# What you will do
Copy exactly the lines from the start of the material through the line with "tag(mb.build('trim_3', M_white), 'white". Pictures stay out of the copy.

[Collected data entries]
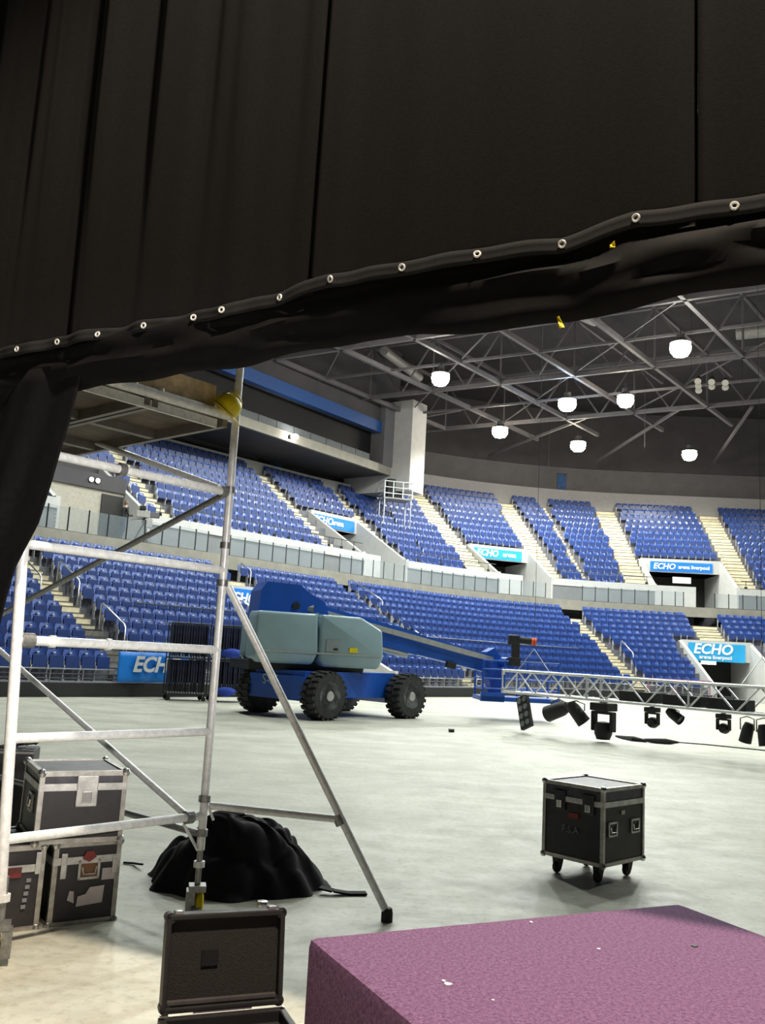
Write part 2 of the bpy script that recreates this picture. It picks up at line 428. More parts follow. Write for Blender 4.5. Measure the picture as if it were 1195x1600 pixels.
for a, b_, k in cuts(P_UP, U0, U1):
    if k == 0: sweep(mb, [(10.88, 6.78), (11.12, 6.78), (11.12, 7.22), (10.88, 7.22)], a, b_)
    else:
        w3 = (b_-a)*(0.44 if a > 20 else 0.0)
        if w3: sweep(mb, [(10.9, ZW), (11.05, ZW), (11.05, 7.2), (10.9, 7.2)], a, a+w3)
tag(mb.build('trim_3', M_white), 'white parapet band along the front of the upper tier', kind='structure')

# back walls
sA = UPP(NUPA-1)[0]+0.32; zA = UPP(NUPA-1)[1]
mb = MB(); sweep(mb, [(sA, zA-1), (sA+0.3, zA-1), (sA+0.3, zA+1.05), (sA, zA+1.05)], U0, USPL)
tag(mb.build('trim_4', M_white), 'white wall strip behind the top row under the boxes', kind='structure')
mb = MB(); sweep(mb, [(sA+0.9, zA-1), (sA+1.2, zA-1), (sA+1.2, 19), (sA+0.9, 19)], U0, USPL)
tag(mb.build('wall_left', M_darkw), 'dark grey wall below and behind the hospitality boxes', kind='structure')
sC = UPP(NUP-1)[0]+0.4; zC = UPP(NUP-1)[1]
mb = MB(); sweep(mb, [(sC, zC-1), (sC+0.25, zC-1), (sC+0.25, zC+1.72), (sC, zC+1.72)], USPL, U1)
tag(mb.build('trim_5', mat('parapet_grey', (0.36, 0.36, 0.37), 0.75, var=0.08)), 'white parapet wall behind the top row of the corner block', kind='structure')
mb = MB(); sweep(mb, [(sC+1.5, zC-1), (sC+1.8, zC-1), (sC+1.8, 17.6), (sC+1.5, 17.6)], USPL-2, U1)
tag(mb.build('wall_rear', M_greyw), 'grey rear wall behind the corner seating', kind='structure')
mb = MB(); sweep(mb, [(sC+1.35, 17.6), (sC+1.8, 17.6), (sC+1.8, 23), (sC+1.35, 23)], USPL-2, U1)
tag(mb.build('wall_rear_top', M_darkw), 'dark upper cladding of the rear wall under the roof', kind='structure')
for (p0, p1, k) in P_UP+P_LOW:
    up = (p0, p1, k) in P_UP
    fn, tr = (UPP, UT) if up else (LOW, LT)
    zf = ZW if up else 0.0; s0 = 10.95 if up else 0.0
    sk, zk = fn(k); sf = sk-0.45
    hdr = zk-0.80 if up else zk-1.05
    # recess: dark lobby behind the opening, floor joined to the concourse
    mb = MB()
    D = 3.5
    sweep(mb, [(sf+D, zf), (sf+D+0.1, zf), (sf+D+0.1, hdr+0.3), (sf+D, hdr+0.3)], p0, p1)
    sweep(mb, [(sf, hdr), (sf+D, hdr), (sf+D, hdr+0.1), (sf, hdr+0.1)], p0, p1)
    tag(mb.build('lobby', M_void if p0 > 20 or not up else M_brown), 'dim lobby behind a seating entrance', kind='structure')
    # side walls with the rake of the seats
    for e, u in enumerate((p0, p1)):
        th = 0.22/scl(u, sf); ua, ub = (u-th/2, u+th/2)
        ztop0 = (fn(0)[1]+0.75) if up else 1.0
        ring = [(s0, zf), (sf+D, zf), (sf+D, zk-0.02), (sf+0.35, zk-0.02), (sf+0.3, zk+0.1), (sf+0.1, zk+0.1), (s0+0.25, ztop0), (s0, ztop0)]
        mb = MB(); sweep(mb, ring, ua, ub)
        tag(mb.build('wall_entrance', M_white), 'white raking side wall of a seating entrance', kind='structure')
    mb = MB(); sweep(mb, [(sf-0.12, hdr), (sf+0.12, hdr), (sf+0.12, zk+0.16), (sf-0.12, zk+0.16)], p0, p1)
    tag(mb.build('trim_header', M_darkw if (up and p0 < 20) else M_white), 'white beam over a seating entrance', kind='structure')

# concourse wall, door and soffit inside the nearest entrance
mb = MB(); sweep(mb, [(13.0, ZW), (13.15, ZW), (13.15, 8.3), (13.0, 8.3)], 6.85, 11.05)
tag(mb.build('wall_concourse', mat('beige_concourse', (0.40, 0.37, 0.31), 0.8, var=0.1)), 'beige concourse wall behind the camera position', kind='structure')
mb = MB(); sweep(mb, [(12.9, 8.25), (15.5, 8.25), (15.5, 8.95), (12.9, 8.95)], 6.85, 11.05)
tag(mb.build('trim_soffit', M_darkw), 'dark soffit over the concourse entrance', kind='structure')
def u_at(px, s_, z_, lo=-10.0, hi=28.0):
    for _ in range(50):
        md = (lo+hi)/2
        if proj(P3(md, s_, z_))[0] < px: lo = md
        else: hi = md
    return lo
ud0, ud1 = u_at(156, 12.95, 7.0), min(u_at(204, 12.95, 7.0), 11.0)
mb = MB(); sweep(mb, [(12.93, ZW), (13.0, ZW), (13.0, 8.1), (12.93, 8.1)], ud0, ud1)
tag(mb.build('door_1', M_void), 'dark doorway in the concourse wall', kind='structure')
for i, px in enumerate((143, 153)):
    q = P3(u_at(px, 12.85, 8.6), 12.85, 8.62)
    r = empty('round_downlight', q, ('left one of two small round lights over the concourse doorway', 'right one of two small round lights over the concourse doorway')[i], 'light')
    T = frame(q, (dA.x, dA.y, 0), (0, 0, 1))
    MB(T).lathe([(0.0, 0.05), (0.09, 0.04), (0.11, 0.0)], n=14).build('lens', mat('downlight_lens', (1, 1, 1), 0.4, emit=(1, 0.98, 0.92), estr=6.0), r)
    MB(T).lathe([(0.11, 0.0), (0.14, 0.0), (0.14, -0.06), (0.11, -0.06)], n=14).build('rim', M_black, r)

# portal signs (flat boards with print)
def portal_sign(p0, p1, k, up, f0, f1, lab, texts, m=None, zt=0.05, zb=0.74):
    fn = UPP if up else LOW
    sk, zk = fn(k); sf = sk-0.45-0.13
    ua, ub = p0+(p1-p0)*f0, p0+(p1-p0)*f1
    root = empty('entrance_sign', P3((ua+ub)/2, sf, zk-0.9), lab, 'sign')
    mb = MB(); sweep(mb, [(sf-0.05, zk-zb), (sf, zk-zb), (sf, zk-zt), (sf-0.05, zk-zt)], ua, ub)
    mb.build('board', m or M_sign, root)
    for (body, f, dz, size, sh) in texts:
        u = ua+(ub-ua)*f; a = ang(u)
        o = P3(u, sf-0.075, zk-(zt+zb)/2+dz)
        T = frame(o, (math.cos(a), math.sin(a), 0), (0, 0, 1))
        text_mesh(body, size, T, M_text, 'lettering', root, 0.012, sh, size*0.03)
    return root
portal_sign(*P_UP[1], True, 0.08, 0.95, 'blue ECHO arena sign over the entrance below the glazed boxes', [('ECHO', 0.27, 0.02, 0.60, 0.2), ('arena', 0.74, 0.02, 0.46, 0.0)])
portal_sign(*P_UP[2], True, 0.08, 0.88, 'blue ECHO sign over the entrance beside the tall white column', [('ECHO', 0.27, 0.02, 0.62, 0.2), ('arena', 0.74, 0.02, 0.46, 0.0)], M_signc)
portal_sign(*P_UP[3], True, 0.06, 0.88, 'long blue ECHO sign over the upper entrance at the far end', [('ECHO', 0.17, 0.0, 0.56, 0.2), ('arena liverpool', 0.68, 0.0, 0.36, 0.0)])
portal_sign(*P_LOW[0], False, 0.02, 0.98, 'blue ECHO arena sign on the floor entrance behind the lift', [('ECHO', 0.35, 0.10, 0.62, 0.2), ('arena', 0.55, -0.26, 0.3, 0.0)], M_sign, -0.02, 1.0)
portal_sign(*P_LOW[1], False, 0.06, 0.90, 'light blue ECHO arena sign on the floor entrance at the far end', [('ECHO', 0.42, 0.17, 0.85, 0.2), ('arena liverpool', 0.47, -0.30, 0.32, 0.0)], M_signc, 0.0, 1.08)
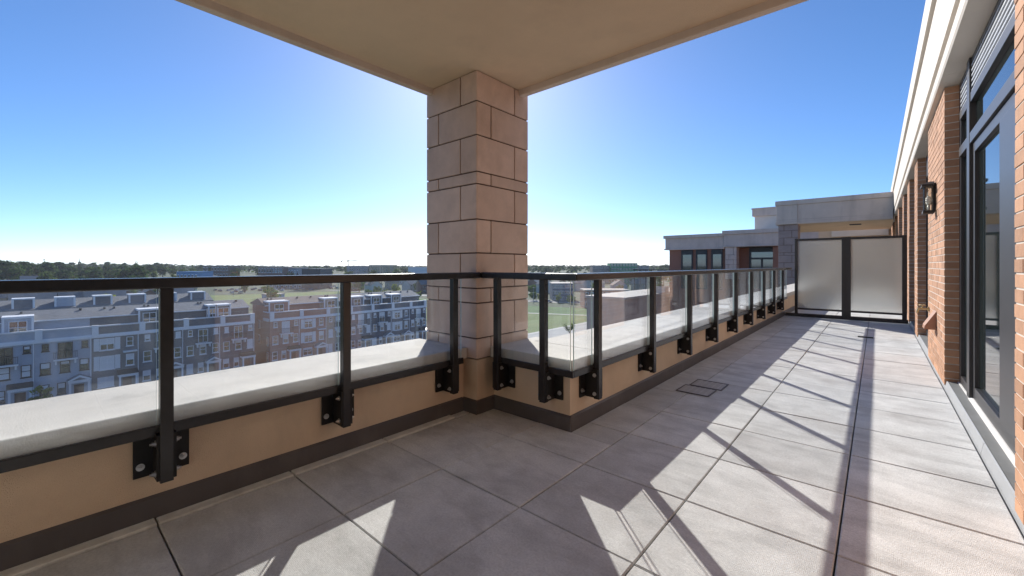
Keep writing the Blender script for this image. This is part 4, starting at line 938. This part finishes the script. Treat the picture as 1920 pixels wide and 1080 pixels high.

# Worked solution
Write part 2 of the bpy script that recreates this picture. It picks up at line 428. More parts follow. Write for Blender 4.5. Measure the picture as if it were 1195x1600 pixels.
for a, b_, k in cuts(P_UP, U0, U1):
    if k == 0: sweep(mb, [(10.88, 6.78), (11.12, 6.78), (11.12, 7.22), (10.88, 7.22)], a, b_)
    else:
        w3 = (b_-a)*(0.44 if a > 20 else 0.0)
        if w3: sweep(mb, [(10.9, ZW), (11.05, ZW), (11.05, 7.2), (10.9, 7.2)], a, a+w3)
tag(mb.build('trim_3', M_white), 'white parapet band along the front of the upper tier', kind='structure')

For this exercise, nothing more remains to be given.